Businesses like KFC and Coca-Cola have held onto their trade secrets for around 100 years. Because trade secrets have no expiry dates, it’s important that any legal protection that you choose for the trade secret has no expiry date either.

This is one reason why you need to tread carefully if you’re considering patent protection for your trade secret.

Flag of USA

In the US for example, patent protection only lasts for approximately 20 years. After that, anyone can copy the patent and use it. If you want the trade secret to remain confidential for as long as possible, an NDA is a better bet.

You can create a perpetual NDA where the obligations of confidentiality for the trade secret do not expire. Note though, that the perpetual term of confidentiality should only apply to trade secrets and not to other ordinary confidential information (unless you have special rare circumstances for requiring such a long term of confidentiality). For example, in Coca-Cola’s agreement, they clearly differentiate between the time obligations of confidentiality for ordinary confidential information and trade secrets.

While the term of confidentiality for a trade secret is to last indefinitely, they have only imposed a two year term of confidentiality following termination of employment for ordinary confidential information.

Coca-Cola confidentiality agreement has a different period for its trade secrets

NDAs are also great as a supplement for establishing and protecting intellectual property rights.

For example, if you were creating something that you eventually want to patent, you could use this legal agreement to keep your creation a secret while you work towards the patent.

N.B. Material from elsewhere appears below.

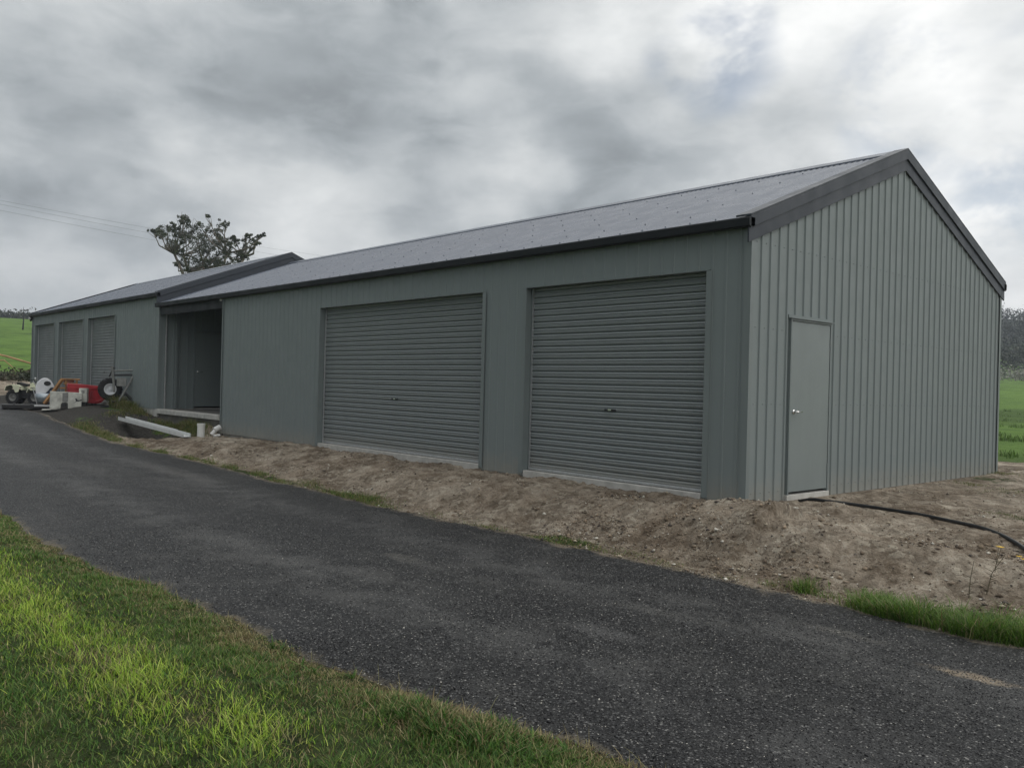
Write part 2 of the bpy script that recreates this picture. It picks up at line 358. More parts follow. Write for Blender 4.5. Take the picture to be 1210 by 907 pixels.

Similarly with copyrights, trademarks and designs, you can also use the agreement to keep confidentiality until you’re ready to register those rights.

NDAs are not only extremely versatile, but they are vital to the survival of a trade secret, whether you’re based in the US or the EU.

If you don’t have one for your trade secret and you’ve already shared the trade secret with others, don’t wait any longer, get an NDA drawn up immediately.

Your trade secret’s survival status depends on it.